Literatura y comida

Elvira Navarro

Elvira Navarro

Hace años leí una recopilación de artículos de Marguerite Duras, creo que agrupados bajo el título de Outside, aunque ya no estoy muy segura, pues perdí ese libro en alguna de mis muchas mudanzas. Uno de esos artículos versaba sobre cómo hacer un buen puré de puerros. Aquel libro tenía una traducción bastante dudosa, y supuse que Duras se estaba refiriendo a la vichyssoise. Me encantó cómo la escritora aclaraba que no había que cocer mucho el puerro. Las cremas, decía, se estropean porque, de tanto cocinar la verdura, esta pierde el sabor.

Parte del encanto que encontré en aquel texto procedía de que, a mis diecinueve o veinte años, me parecía un atrevimiento usar una columna de opinión para explicar cómo se prepara un buen puré. Los artículos que acostumbraba a leer en la prensa tenían un halo bastante más serio que el que poseen en la actualidad, donde internet ha traído tanta abundancia y variedad que ya es raro que algo nos sorprenda.  

Antes de descubrir a Marguerite Duras, que fue bastante pronto, yo venía de una larga preadolescencia plagada de libros de Los cinco donde los puntos de inflexión entre las escenas trepidantes son grandes comilonas en las que, si la memoria no me falla, jamás faltan los pasteles de carne y la cerveza de jengibre, bebida que buena parte de los niños de mi generación ha saboreado mentalmente inventándole un sabor, porque aquí no había más cerveza que la que tomaban los adultos y la shandy. La shandy tenía muy poquito alcohol, y por eso nos dejaban beberla a partir de los doce o trece años.  

Entre mis quince y mis dieciséis leí algunas novelas de Vázquez Montalbán en las que el famoso detective Pepe Carvalho prepara platos deliciosos. Creo que para entonces yo me había hecho a la idea de que había una relación directa entre la afición por el buen yantar y el gusto por la literatura. Un escritor debía ser también un gourmet y un gran cocinero, suposición en la que seguramente tenía mucho que ver mi propio placer tanto por la escritura como por la cocina. Mi hipótesis se vino abajo con el libro que Cristina Peri Rossi escribió sobre su amistad con Julio Cortázar, donde decía, o eso creo, que ninguno de los dos sabía comer bien, que se conformaban con un filete con patatas.

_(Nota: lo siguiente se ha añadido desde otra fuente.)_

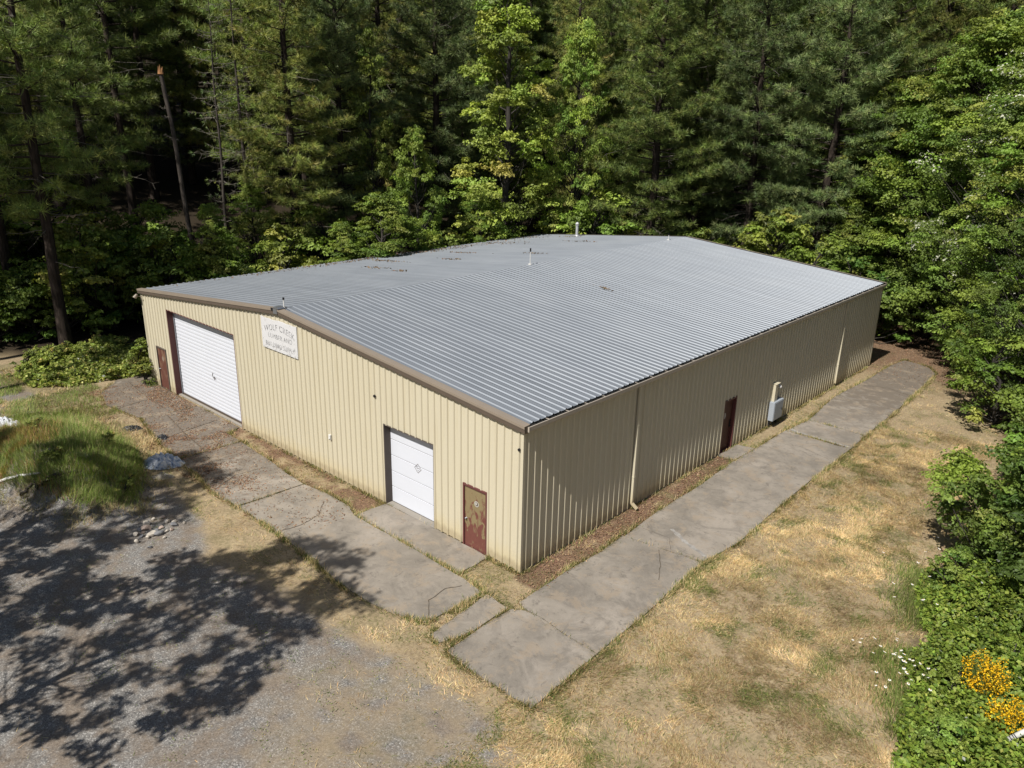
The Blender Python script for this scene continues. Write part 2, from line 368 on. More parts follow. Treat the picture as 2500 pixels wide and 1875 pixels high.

Que mi hipótesis sobre la excelente relación entre la literatura y la comida no se sostenga no significa que sea rara ni que pueda carecer de fundamento. En Una habitación propia, Virginia Woolf no sólo apunta algo parecido, sino que se recrea en ello y trata de justificarlo. “Los novelistas suelen hacernos creer que los almuerzos son memorables”, afirma la escritora, “por algo muy agudo que alguien ha dicho o algo muy sensato que se ha hecho. Raramente se molestan en decir palabra de lo que se ha comido. Forma parte de la convención novelística no mencionar la sopa, el salmón ni los patos, como si la sopa, el salmón y los patos no tuvieran la menor importancia, como si nadie fumara nunca un cigarro ni bebiera un vaso de vino. Voy a tomarme, sin embargo, la libertad de desafiar esa convención y de deciros que aquel día el almuerzo empezó con lenguados…”. A partir de aquí, Woolf describe con todo detalle los manjares que se sirvieron en la comida. No contenta con ello, se lanza unas páginas más adelante a detallar una cena, al cabo de la cual concluye: “Para la constitución humana, siendo lo que es, corazón, cuerpo y cerebro mezclados, y no contenidos en compartimentos separados como sin duda será el caso dentro de un millón de años, una buena cena es muy importante para una buena charla. No se puede pensar bien, amar bien, dormir bien, si no se ha cenado bien”. 

Puede que Virginia Woolf no tuviera razón, pero ¿cómo negar que somos corazón, cuerpo y cerebro mezclados, y lo bueno que es que cada parte esté contenta para que la mezcla no se eche a perder?